Récit bref et dense. Peu plausible, si l’on s’en tient aux règles ennuyeuses qui régissent souvent les relations entre une femme et un homme, mais d’une justesse admirable pour peu qu’il soit permis à une auteure d’inventer le personnage dont elle a besoin. Cette permission, Lise Gauvin se l’accorde ; elle la mérite amplement.
C’est Albert Camus qui motive ce voyage en forme de quête. Marie veut connaître les lieux où a vécu l’auteur, emprunter son regard pour voir ce qu’il a aimé, prendre contact avec sa bibliothèque et, si possible, tel de ses manuscrits. Le personnage énigmatique qui s’offre à la guider n’a rien lu de Camus, mais il facilite ses recherches. Il lui donne même accès à des documents que les proches de Camus préféraient tenir loin des regards profanes. Dans ce climat, la femme et l’homme nouent une relation qui se nourrit des gestes physiques de l’amour, mais ne provoque ni épanchements ni profondes vibrations. Les deux êtres coexistent et se croisent, à la fois proches l’un de l’autre et tenus à distance par leurs secrets. Quand disparaît subitement cet amant de peu d’exigence et de transparence moindre encore, l’ombre du Meursault de L’étrangerimpose sa présence à Marie comme à nous.

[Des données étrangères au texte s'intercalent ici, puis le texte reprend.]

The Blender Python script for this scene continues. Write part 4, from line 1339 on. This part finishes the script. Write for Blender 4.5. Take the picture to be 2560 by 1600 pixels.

Le récit est fait d’une lumineuse imprécision. Liberté totale est laissée au lecteur de supposer, d’entrevoir, d’interpréter. Le contraste est bellement ménagé entre les propos catégoriques des personnages autres que les amants et le flou dont s’accommodent Marie et celui qui déclare s’appeler Martin. Les responsables du château de Lourmarin parlent horaire, contrôle, protections légales et les commerçants des environs ajoutent leurs regards calculateurs ou méfiants, tandis que Marie et le peut-être Martin laissent leurs nuits en dire peu sur leurs sentiments. C’est évocateur et prenant comme un rêve dont on goûte le déroulement en évitant d’en trop préciser les suites. Meursault aurait apprécié.